DATASET CONTENT

=-=-=-=-=

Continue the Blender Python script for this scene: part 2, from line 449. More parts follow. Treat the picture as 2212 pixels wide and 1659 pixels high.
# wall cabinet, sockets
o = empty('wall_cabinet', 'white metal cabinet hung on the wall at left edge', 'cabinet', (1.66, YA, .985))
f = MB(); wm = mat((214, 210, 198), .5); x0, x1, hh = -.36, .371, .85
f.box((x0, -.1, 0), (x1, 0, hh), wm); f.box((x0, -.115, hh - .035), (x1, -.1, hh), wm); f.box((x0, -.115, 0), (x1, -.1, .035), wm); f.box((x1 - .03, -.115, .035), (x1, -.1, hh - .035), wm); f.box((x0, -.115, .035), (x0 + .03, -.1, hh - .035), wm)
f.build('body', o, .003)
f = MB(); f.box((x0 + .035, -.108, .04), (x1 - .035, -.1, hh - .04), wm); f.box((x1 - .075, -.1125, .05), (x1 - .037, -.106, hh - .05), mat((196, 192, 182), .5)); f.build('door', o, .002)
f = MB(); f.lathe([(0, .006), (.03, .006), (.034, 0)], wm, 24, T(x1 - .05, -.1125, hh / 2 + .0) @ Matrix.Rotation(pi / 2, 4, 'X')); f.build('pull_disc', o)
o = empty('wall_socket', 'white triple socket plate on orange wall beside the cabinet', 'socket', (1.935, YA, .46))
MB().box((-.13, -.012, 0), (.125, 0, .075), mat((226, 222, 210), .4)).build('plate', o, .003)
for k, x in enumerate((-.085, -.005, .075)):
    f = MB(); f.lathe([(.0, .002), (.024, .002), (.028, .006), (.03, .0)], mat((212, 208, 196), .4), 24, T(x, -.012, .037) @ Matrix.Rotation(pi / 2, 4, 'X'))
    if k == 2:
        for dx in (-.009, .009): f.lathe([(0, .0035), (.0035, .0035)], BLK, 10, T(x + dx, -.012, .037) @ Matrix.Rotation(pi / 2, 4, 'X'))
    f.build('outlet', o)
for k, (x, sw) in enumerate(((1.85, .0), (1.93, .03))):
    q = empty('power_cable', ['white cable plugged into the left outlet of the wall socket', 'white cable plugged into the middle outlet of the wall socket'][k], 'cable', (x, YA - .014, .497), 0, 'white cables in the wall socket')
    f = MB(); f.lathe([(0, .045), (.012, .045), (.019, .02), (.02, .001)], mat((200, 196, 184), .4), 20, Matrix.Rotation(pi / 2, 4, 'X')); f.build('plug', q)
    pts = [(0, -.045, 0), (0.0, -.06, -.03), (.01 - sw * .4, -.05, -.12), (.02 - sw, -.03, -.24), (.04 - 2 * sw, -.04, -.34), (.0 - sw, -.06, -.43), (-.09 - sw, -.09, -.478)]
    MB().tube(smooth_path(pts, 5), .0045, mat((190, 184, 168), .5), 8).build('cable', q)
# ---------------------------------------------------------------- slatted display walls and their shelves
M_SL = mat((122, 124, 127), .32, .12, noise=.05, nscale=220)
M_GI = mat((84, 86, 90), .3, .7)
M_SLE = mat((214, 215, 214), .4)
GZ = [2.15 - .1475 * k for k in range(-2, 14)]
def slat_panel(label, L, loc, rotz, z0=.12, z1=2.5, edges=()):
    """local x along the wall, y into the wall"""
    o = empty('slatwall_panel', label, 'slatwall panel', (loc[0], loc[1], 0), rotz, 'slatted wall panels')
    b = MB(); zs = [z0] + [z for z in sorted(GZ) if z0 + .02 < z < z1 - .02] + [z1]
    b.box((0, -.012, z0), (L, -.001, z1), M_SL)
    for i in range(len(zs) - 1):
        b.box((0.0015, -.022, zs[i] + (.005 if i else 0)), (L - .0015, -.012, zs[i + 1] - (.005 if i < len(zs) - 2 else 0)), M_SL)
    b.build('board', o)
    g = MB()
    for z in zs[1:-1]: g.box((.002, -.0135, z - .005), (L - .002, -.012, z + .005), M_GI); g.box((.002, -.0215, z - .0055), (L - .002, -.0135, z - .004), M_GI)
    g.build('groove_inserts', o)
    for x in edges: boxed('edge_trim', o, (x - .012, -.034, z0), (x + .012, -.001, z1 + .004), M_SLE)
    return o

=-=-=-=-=

TASK DIRECTIONS
All of the data shown above must be copied exactly.

RESULT BELOW
Continue the Blender Python script for this scene: part 2, from line 449. More parts follow. Treat the picture as 2212 pixels wide and 1659 pixels high.
# wall cabinet, sockets
o = empty('wall_cabinet', 'white metal cabinet hung on the wall at left edge', 'cabinet', (1.66, YA, .985))
f = MB(); wm = mat((214, 210, 198), .5); x0, x1, hh = -.36, .371, .85
f.box((x0, -.1, 0), (x1, 0, hh), wm); f.box((x0, -.115, hh - .035), (x1, -.1, hh), wm); f.box((x0, -.115, 0), (x1, -.1, .035), wm); f.box((x1 - .03, -.115, .035), (x1, -.1, hh - .035), wm); f.box((x0, -.115, .035), (x0 + .03, -.1, hh - .035), wm)
f.build('body', o, .003)
f = MB(); f.box((x0 + .035, -.108, .04), (x1 - .035, -.1, hh - .04), wm); f.box((x1 - .075, -.1125, .05), (x1 - .037, -.106, hh - .05), mat((196, 192, 182), .5)); f.build('door', o, .002)
f = MB(); f.lathe([(0, .006), (.03, .006), (.034, 0)], wm, 24, T(x1 - .05, -.1125, hh / 2 + .0) @ Matrix.Rotation(pi / 2, 4, 'X')); f.build('pull_disc', o)
o = empty('wall_socket', 'white triple socket plate on orange wall beside the cabinet', 'socket', (1.935, YA, .46))
MB().box((-.13, -.012, 0), (.125, 0, .075), mat((226, 222, 210), .4)).build('plate', o, .003)
for k, x in enumerate((-.085, -.005, .075)):
    f = MB(); f.lathe([(.0, .002), (.024, .002), (.028, .006), (.03, .0)], mat((212, 208, 196), .4), 24, T(x, -.012, .037) @ Matrix.Rotation(pi / 2, 4, 'X'))
    if k == 2:
        for dx in (-.009, .009): f.lathe([(0, .0035), (.0035, .0035)], BLK, 10, T(x + dx, -.012, .037) @ Matrix.Rotation(pi / 2, 4, 'X'))
    f.build('outlet', o)
for k, (x, sw) in enumerate(((1.85, .0), (1.93, .03))):
    q = empty('power_cable', ['white cable plugged into the left outlet of the wall socket', 'white cable plugged into the middle outlet of the wall socket'][k], 'cable', (x, YA - .014, .497), 0, 'white cables in the wall socket')
    f = MB(); f.lathe([(0, .045), (.012, .045), (.019, .02), (.02, .001)], mat((200, 196, 184), .4), 20, Matrix.Rotation(pi / 2, 4, 'X')); f.build('plug', q)
    pts = [(0, -.045, 0), (0.0, -.06, -.03), (.01 - sw * .4, -.05, -.12), (.02 - sw, -.03, -.24), (.04 - 2 * sw, -.04, -.34), (.0 - sw, -.06, -.43), (-.09 - sw, -.09, -.478)]
    MB().tube(smooth_path(pts, 5), .0045, mat((190, 184, 168), .5), 8).build('cable', q)
# ---------------------------------------------------------------- slatted display walls and their shelves
M_SL = mat((122, 124, 127), .32, .12, noise=.05, nscale=220)
M_GI = mat((84, 86, 90), .3, .7)
M_SLE = mat((214, 215, 214), .4)
GZ = [2.15 - .1475 * k for k in range(-2, 14)]
def slat_panel(label, L, loc, rotz, z0=.12, z1=2.5, edges=()):
    """local x along the wall, y into the wall"""
    o = empty('slatwall_panel', label, 'slatwall panel', (loc[0], loc[1], 0), rotz, 'slatted wall panels')
    b = MB(); zs = [z0] + [z for z in sorted(GZ) if z0 + .02 < z < z1 - .02] + [z1]
    b.box((0, -.012, z0), (L, -.001, z1), M_SL)
    for i in range(len(zs) - 1):
        b.box((0.0015, -.022, zs[i] + (.005 if i else 0)), (L - .0015, -.012, zs[i + 1] - (.005 if i < len(zs) - 2 else 0)), M_SL)
    b.build('board', o)
    g = MB()
    for z in zs[1:-1]: g.box((.002, -.0135, z - .005), (L - .002, -.012, z + .005), M_GI); g.box((.002, -.0215, z - .0055), (L - .002, -.0135, z - .004), M_GI)
    g.build('groove_inserts', o)
    for x in edges: boxed('edge_trim', o, (x - .012, -.034, z0), (x + .012, -.001, z1 + .004), M_SLE)
    return o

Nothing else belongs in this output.